Na vida civil, aquilo que fala de sacrifício, de holocausto, de generosidade, de esforço heroico é mais sacral do que o que fala de lucro, de conforto, de bem-estar.
A época que mais alto levou a sacralidade foi, evidentemente, a Idade Média. E a época que mais se distanciou da sacralidade, manifestamente, é o mundo da Revolução.
O cantochão
Qual é a relação que há entre a alma sacral e o cantochão?
Toda alma verdadeiramente sacral apresenta isto de próprio: tratando com ela, e depois ouvindo alguma coisa de música sacra, tem-se a impressão de que aquela música é a musicalização daquela alma.
Não há música, a meu ver, que melhor exprima a atitude que o homem tomaria se estivesse em presença de Deus do que o cantochão.
O cantochão tem algo de especial que é a presença de um misto equilibrado de serena e vigorosa alegria, com comedida e bem suportada tristeza. Mesmo quando ele canta coisas alegres, vê-se que o homem que canta tem consciência de que ele está dentro de um mundo marcado pelo pecado, sofre o castigo do pecado e está sujeito a qualquer hora à desventura. E, pior do que tudo, à possibilidade de pecar, de ofender a Deus e de perder-se. E isso põe nele uma nota contínua de sofrimento, por onde ele olha as coisas seriamente, como trazendo perigos, riscos, mas com força, como quem diz: “É verdade, mas com a graça de Deus isso eu aguentarei, e chegarei até o fim no cumprimento da vontade do Altíssimo, no equilíbrio de minha alma.”
Alguém objetaria:
— Dr.

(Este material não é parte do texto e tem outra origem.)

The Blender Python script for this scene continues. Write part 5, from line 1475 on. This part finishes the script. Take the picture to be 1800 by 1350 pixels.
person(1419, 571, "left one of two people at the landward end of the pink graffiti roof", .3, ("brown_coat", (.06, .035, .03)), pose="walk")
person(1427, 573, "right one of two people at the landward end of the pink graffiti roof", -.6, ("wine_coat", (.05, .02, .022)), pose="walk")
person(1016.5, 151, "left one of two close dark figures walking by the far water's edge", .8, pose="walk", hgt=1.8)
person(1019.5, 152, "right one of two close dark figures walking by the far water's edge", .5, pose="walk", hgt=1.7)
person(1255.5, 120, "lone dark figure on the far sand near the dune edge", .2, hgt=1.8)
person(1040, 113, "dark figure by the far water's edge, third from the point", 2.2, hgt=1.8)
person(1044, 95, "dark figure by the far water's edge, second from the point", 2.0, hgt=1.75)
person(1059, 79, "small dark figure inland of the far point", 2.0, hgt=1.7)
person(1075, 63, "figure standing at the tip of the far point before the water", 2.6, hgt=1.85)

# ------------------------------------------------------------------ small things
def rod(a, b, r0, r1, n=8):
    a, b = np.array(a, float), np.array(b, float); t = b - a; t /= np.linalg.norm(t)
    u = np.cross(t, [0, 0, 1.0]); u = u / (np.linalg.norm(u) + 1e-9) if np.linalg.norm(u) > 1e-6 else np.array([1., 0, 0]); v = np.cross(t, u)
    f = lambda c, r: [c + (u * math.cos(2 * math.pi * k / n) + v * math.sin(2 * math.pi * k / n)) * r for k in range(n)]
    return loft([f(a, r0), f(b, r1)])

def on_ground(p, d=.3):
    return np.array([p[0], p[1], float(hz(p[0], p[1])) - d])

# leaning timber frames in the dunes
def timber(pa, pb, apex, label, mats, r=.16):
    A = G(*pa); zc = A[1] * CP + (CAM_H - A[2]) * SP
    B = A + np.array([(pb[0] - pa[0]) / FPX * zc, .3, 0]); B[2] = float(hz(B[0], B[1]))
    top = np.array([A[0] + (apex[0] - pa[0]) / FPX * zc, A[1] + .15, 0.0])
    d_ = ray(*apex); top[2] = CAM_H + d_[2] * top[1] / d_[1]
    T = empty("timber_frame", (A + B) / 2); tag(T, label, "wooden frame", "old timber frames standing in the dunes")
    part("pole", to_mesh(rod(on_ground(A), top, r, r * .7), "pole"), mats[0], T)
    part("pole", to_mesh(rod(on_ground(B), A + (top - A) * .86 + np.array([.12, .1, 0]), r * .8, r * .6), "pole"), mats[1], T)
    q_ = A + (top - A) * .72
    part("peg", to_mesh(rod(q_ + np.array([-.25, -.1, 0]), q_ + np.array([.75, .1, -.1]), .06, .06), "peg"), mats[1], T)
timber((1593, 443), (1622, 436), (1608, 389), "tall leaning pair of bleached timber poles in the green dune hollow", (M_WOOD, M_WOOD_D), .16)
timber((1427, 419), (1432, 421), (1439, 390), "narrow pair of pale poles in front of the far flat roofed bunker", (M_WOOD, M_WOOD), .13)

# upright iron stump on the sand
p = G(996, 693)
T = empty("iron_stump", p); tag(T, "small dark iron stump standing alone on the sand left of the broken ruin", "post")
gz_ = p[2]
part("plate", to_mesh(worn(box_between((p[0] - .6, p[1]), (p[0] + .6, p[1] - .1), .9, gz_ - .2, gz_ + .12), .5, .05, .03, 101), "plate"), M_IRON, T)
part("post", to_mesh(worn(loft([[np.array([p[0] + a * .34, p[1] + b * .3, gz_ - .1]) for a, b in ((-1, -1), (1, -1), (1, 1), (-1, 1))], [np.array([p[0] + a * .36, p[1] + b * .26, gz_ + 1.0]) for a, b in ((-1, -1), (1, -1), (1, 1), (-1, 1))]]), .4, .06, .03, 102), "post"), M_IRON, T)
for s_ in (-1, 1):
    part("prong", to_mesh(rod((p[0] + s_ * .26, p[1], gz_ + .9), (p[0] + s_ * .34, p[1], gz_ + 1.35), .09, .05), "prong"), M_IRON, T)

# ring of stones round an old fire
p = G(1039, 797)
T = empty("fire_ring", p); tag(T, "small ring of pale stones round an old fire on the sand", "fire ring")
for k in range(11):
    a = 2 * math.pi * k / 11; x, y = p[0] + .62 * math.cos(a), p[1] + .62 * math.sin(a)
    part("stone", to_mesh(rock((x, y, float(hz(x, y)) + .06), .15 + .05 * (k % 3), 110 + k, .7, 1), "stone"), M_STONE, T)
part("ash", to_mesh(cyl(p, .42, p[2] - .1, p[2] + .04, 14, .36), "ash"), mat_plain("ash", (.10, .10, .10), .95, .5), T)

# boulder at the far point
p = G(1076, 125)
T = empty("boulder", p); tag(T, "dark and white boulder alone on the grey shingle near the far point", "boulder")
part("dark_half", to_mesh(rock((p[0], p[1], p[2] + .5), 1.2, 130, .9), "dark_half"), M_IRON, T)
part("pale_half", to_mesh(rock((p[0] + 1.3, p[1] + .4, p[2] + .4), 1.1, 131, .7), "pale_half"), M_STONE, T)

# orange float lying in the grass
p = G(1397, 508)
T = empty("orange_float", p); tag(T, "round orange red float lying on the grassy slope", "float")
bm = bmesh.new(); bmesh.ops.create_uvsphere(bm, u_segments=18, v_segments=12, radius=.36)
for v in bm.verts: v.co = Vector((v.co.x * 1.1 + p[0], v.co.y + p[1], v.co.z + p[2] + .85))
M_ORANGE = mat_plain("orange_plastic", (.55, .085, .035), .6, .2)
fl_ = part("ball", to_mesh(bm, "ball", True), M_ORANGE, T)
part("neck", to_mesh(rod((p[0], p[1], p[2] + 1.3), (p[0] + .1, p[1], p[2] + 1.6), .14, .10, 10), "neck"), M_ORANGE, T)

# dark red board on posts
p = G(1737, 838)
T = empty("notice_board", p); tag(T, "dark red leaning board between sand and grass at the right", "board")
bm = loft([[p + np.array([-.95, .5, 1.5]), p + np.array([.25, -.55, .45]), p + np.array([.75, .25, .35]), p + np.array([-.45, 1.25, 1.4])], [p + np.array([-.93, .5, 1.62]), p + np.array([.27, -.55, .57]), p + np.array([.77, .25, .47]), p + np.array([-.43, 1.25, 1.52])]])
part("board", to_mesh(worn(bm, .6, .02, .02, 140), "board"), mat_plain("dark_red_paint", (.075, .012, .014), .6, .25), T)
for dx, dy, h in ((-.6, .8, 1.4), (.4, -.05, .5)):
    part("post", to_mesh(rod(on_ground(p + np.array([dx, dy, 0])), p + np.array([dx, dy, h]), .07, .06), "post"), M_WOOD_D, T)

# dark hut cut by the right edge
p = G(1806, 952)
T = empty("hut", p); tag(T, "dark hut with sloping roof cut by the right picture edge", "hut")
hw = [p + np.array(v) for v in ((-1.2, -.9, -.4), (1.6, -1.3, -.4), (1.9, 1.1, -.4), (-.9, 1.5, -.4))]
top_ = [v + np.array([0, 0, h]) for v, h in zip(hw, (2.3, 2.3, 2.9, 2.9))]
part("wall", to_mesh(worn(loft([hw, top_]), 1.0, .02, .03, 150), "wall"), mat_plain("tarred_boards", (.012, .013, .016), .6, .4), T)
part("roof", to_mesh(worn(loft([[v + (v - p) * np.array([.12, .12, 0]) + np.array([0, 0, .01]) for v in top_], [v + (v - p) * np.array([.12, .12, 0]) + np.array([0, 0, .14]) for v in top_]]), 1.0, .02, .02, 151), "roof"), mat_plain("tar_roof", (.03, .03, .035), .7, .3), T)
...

Plinio, sinto falta de ar! Estou habituado a uma ordem de coisas mais arejada, que não esteja referindo ao sagrado continuamente, mas à coisa considerada em si mesma, sem referência a Deus. Esse seu Deus me persegue na ponta de todas as coisas.
Eu diria:
Você não entendeu nada. Pelo contrário, no sacral descansa-se do que não é sacral. O que não é sacral é que cansa, nauseia. Para mim, descansar é sacralizar.
Eu quisera que cada um de nós estivesse constantemente olhando para os mais altos píncaros, e para os aspectos mais sacrais que as coisas podem ter. E ao olhar as coisas, observá-las sempre pelo lado sacral.